The action you should take depends on your goal. If you're aiming to make the best financial decision, you might calculate whether it would be more beneficial to invest $12.5k now, or to invest $350 each month instead. The latter would be possible if you decided to pay off the loan. However, if your decision is about feeling better, then paying off the loan seems to be the only option that would satisfy you. If you're from the US, having a loan might be necessary to get future loans.
Does that $350 include car insurance? Once you pay off the lien and own the car, insurance should be a lot cheaper.
Why would insurance be cheaper?
Because liability car insurance (just covers damage for who/what you hit) is cheaper than comprehensive car insurance (also covers you and the car).
Finance companies will usually require you to have the latter through the end of the loan.
If you drop your coverage from comp/collision to liability only, you're paying less, and assuming more risk - because if you get in an accident, your insurance will not cover the cost of repairing your car (or receiving a payout if it's a total loss). A 2020 model year car is still worth having comp/collision coverage on.
Glad I wasn't the only one who thought suggesting liability only ins on a 3 year old car was a silly suggestion.
Really the only reason you'd want to go liability only is if you own the car outright, and the insurance value of the car is very low. If you have a $500 deductible, and your car is only worth $1500, you'll get paid $1000 on a total loss - which would be just about any accident whatsoever, even one that would leave the car safely driveable. It wouldn't make sense to make a claim that would only give you $1000, and make you have to buy a new-to-you car and take on payments again, so it doesn't make sense to pay for that coverage in the first place.
Because as long as there's a lien on your car, the bank that owns it wants to make sure it's thoroughly insured until it's paid for. Their insurance is mandatory and usually much more comprehensive (and expensive).
If you're not 100% sure that you'll be able to comfortably pay that $350 each month for the remaining 3 years then pay it off now. Otherwise keep the loan.
I see, and I hope I'm not coming off as patronizing or anything; however, what happens at the end of the 6 years if you fail to pay everything back?

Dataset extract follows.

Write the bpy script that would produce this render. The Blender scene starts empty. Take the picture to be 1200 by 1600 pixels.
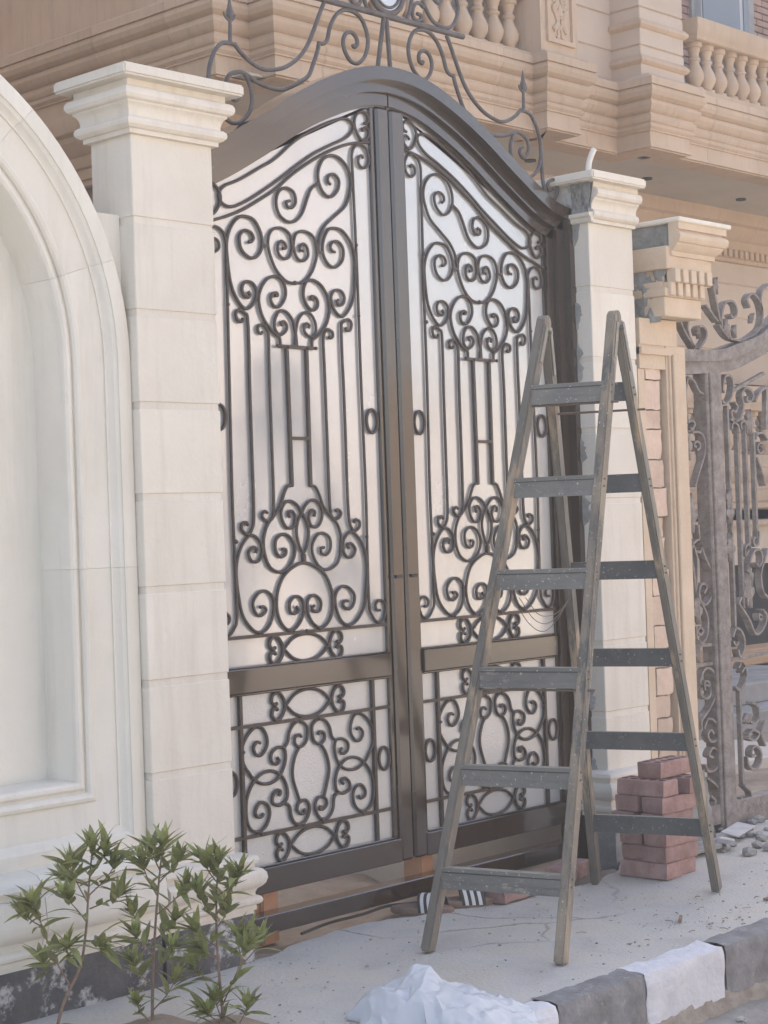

From my understanding of 0% interest loans (which I'm not a particularly financially savy person), if it's not paid back by the end of that time (6 years in this case) you'll most likely receive huge penalties. Not only to your credit score, but also to your wallet since you'll probably be required to pay back much more at that point. Maybe you don't make regular monthly payments, and there are no immediate penalties, but at the end of those 6 years you'll still owe what's left. I'd rather make a bunch of $350 payments than one $12.5k payment. Unless you could afford that, I just don't think most people can ¯\_(ツ)_/¯
I just think staying in your current payment plan would be best. No matter what, you'd have saved at least $350 for your car each month, you might as well just pay it as it goes. Don't pay it of too early it anything, but do what you can to reach that end goal. I could be wrong, but I doubt a car dealership would give out an untimed, pay whenever you want loan to somebody. Most dealers are out to make money and giving somebody a loan like that wouldn't do them any favors. Even if you have good credit.
I mean think about how much money that 12.5k could generate for you, especially since you're not paying to use the car manufacturers money. The interest rate is the cost to borrow the money.... you're getting it for free. Put the money...we'll ask a fiduciary they have to give you good advice not based on a commission or profit.